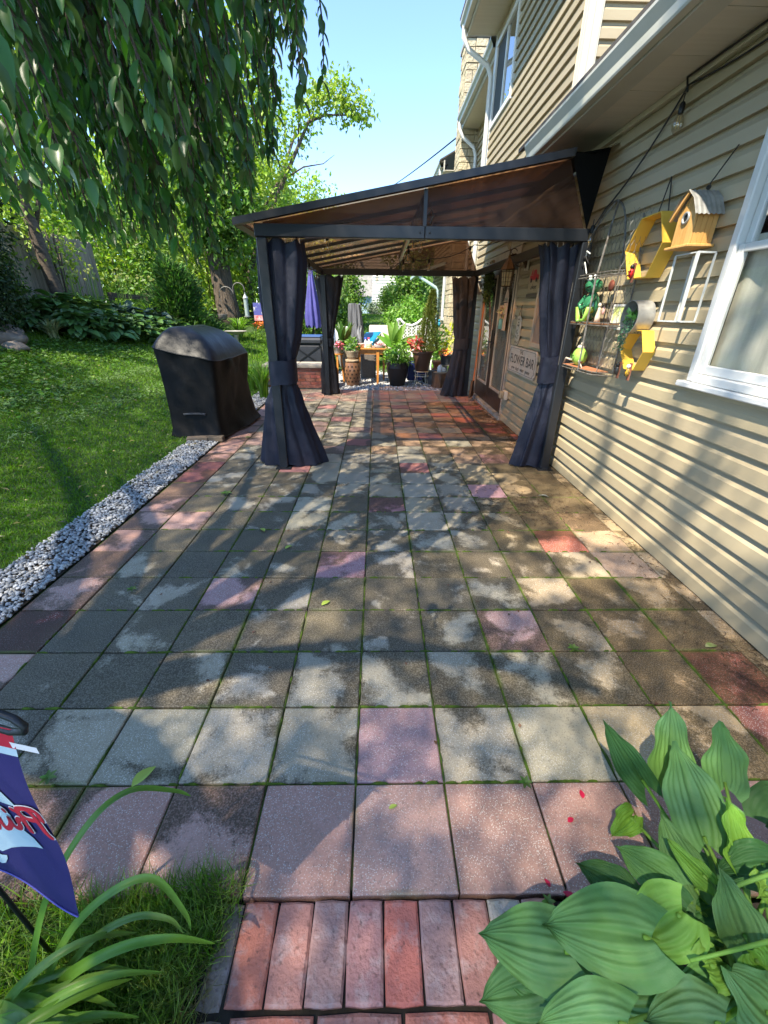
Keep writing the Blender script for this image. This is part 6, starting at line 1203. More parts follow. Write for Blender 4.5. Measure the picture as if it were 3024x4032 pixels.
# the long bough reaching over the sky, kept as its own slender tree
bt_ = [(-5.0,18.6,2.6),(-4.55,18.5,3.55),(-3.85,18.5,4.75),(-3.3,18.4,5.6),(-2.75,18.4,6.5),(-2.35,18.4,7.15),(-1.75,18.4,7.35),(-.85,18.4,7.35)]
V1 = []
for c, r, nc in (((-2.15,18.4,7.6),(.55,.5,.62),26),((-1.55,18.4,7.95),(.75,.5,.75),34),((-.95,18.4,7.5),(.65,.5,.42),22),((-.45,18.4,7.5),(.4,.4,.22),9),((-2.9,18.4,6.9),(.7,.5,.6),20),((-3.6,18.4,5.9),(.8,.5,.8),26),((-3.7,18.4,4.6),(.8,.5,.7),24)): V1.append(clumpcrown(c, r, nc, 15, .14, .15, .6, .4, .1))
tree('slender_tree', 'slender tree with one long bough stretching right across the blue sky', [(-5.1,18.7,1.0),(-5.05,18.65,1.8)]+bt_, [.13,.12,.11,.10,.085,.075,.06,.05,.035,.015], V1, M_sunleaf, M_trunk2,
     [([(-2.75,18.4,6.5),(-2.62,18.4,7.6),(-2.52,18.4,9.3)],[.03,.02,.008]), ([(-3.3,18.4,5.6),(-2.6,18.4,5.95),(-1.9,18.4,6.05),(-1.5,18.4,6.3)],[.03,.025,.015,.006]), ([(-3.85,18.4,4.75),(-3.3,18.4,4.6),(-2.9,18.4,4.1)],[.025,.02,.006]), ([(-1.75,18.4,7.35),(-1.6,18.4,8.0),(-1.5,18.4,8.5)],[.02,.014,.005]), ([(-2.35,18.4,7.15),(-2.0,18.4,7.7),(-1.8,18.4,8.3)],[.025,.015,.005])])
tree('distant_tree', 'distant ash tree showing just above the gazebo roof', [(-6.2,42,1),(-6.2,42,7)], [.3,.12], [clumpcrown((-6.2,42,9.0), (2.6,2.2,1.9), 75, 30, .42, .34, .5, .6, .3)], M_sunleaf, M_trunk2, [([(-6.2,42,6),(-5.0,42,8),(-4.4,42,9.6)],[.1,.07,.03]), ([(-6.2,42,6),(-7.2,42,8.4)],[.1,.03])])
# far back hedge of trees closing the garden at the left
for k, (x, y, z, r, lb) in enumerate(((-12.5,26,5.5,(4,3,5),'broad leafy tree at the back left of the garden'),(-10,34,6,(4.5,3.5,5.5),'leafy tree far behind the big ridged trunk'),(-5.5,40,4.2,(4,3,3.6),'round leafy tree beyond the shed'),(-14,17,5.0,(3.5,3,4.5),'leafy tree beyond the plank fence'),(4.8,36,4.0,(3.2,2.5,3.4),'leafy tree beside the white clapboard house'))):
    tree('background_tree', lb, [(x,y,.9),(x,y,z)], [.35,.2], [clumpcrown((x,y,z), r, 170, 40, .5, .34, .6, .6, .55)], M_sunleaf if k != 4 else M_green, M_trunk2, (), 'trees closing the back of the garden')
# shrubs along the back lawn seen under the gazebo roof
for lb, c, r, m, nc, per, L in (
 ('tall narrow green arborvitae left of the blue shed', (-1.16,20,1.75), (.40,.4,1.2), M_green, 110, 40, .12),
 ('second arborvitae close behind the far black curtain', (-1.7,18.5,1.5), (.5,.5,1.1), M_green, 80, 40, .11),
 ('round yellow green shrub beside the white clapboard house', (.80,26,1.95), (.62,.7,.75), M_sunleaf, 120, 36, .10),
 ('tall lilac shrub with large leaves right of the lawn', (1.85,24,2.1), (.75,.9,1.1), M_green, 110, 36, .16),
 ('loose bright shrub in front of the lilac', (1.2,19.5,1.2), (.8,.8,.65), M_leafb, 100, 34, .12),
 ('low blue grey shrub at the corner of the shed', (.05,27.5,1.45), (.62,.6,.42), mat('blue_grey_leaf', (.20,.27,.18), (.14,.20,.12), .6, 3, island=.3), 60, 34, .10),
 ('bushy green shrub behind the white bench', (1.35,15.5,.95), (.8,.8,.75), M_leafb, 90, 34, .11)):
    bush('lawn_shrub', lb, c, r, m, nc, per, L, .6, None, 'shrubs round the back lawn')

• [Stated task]
Leave out the pictures and give the listing above again exactly.

• [Output of the exercise]
Keep writing the Blender script for this image. This is part 6, starting at line 1203. More parts follow. Write for Blender 4.5. Measure the picture as if it were 3024x4032 pixels.
# the long bough reaching over the sky, kept as its own slender tree
bt_ = [(-5.0,18.6,2.6),(-4.55,18.5,3.55),(-3.85,18.5,4.75),(-3.3,18.4,5.6),(-2.75,18.4,6.5),(-2.35,18.4,7.15),(-1.75,18.4,7.35),(-.85,18.4,7.35)]
V1 = []
for c, r, nc in (((-2.15,18.4,7.6),(.55,.5,.62),26),((-1.55,18.4,7.95),(.75,.5,.75),34),((-.95,18.4,7.5),(.65,.5,.42),22),((-.45,18.4,7.5),(.4,.4,.22),9),((-2.9,18.4,6.9),(.7,.5,.6),20),((-3.6,18.4,5.9),(.8,.5,.8),26),((-3.7,18.4,4.6),(.8,.5,.7),24)): V1.append(clumpcrown(c, r, nc, 15, .14, .15, .6, .4, .1))
tree('slender_tree', 'slender tree with one long bough stretching right across the blue sky', [(-5.1,18.7,1.0),(-5.05,18.65,1.8)]+bt_, [.13,.12,.11,.10,.085,.075,.06,.05,.035,.015], V1, M_sunleaf, M_trunk2,
     [([(-2.75,18.4,6.5),(-2.62,18.4,7.6),(-2.52,18.4,9.3)],[.03,.02,.008]), ([(-3.3,18.4,5.6),(-2.6,18.4,5.95),(-1.9,18.4,6.05),(-1.5,18.4,6.3)],[.03,.025,.015,.006]), ([(-3.85,18.4,4.75),(-3.3,18.4,4.6),(-2.9,18.4,4.1)],[.025,.02,.006]), ([(-1.75,18.4,7.35),(-1.6,18.4,8.0),(-1.5,18.4,8.5)],[.02,.014,.005]), ([(-2.35,18.4,7.15),(-2.0,18.4,7.7),(-1.8,18.4,8.3)],[.025,.015,.005])])
tree('distant_tree', 'distant ash tree showing just above the gazebo roof', [(-6.2,42,1),(-6.2,42,7)], [.3,.12], [clumpcrown((-6.2,42,9.0), (2.6,2.2,1.9), 75, 30, .42, .34, .5, .6, .3)], M_sunleaf, M_trunk2, [([(-6.2,42,6),(-5.0,42,8),(-4.4,42,9.6)],[.1,.07,.03]), ([(-6.2,42,6),(-7.2,42,8.4)],[.1,.03])])
# far back hedge of trees closing the garden at the left
for k, (x, y, z, r, lb) in enumerate(((-12.5,26,5.5,(4,3,5),'broad leafy tree at the back left of the garden'),(-10,34,6,(4.5,3.5,5.5),'leafy tree far behind the big ridged trunk'),(-5.5,40,4.2,(4,3,3.6),'round leafy tree beyond the shed'),(-14,17,5.0,(3.5,3,4.5),'leafy tree beyond the plank fence'),(4.8,36,4.0,(3.2,2.5,3.4),'leafy tree beside the white clapboard house'))):
    tree('background_tree', lb, [(x,y,.9),(x,y,z)], [.35,.2], [clumpcrown((x,y,z), r, 170, 40, .5, .34, .6, .6, .55)], M_sunleaf if k != 4 else M_green, M_trunk2, (), 'trees closing the back of the garden')
# shrubs along the back lawn seen under the gazebo roof
for lb, c, r, m, nc, per, L in (
 ('tall narrow green arborvitae left of the blue shed', (-1.16,20,1.75), (.40,.4,1.2), M_green, 110, 40, .12),
 ('second arborvitae close behind the far black curtain', (-1.7,18.5,1.5), (.5,.5,1.1), M_green, 80, 40, .11),
 ('round yellow green shrub beside the white clapboard house', (.80,26,1.95), (.62,.7,.75), M_sunleaf, 120, 36, .10),
 ('tall lilac shrub with large leaves right of the lawn', (1.85,24,2.1), (.75,.9,1.1), M_green, 110, 36, .16),
 ('loose bright shrub in front of the lilac', (1.2,19.5,1.2), (.8,.8,.65), M_leafb, 100, 34, .12),
 ('low blue grey shrub at the corner of the shed', (.05,27.5,1.45), (.62,.6,.42), mat('blue_grey_leaf', (.20,.27,.18), (.14,.20,.12), .6, 3, island=.3), 60, 34, .10),
 ('bushy green shrub behind the white bench', (1.35,15.5,.95), (.8,.8,.75), M_leafb, 90, 34, .11)):
    bush('lawn_shrub', lb, c, r, m, nc, per, L, .6, None, 'shrubs round the back lawn')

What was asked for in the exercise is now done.